How to Put it There Too

Last month, I wrote about How to Make Your Content Attractive and Effective. That covered everything from font choice, text alignment, white space and the all-important Content is King. The bottom line is to present your writing in the best possible way for easy online reading, the opposite of which drives your visitors away from your blog or web site.

The point has been made several times and several different ways that the most important thing is to watch your English!  No, it's no fun, I know; but if you want to be taken seriously in your writing, then take your writing seriously. The harsh reality is that many readers are like me, and once I see three mistakes in one post, it's not likely I'll ever read another post on your blog again.

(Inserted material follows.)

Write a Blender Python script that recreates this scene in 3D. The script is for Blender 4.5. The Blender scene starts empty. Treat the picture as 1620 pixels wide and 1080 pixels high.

Common mistakes I see are Internets and informations. This one is easy - there are no such things! There is one Internet. It is a proper name and therefore capitalized, and by its very own nature - a vast web of connected computers that cover the world - there can be only one. It is always, just the Internet. You can have bits and pieces of information, information being the global term meaning you have a lot of bits and pieces that all constitute information. Both words are singular and can only be singular because they encompass a large grouping or class of something.

The two mistakes I see most often have to do with the misuse of there/their/they're and to/too/two. These are best explained by using them in sentences:
I want you to put that over there. It fits best there. There is a place.

Their hands were cold. If it wasn't for their breathing, they wouldn't be heard. Their is more than one person's thing, meaning it is plural and possessive.

They're going away tomorrow. They're thinking about holding their breath. They're is a contraction of two words - "they are." Again, "they" is plural, more than one.

I am going to work. In order to do it the right way, you have to learn English. The word "to" is best thought of as a direction.

You're going to work too? Add that one with them too. In this usage, "too" means the same thing as "also."

There are too many of them. You've gone too far. Used this way, "too" means many or more than is necessary or expected.

There are two of them. This is the number 2.
A trick to tricking yourself into checking what you've written is to read out loud, starting with the last sentence, then work your way backwards through your piece. This dupes your eye into seeing, truly seeing what you've written instead of what your eye expects to see. Keep in mind, when it comes to spell checks, they will not catch the words spelled correctly but used wrongly.

Happy blogging!


  1. I do like this idea of reading more or less backwards. My technique previously has been to copy it into something like Notepad which changes it enough to make your mind refocus, but reading in reverse is less effort. Thanks.

  2. Yes, it does work, and can save quite a few proof reads if you remember to do it!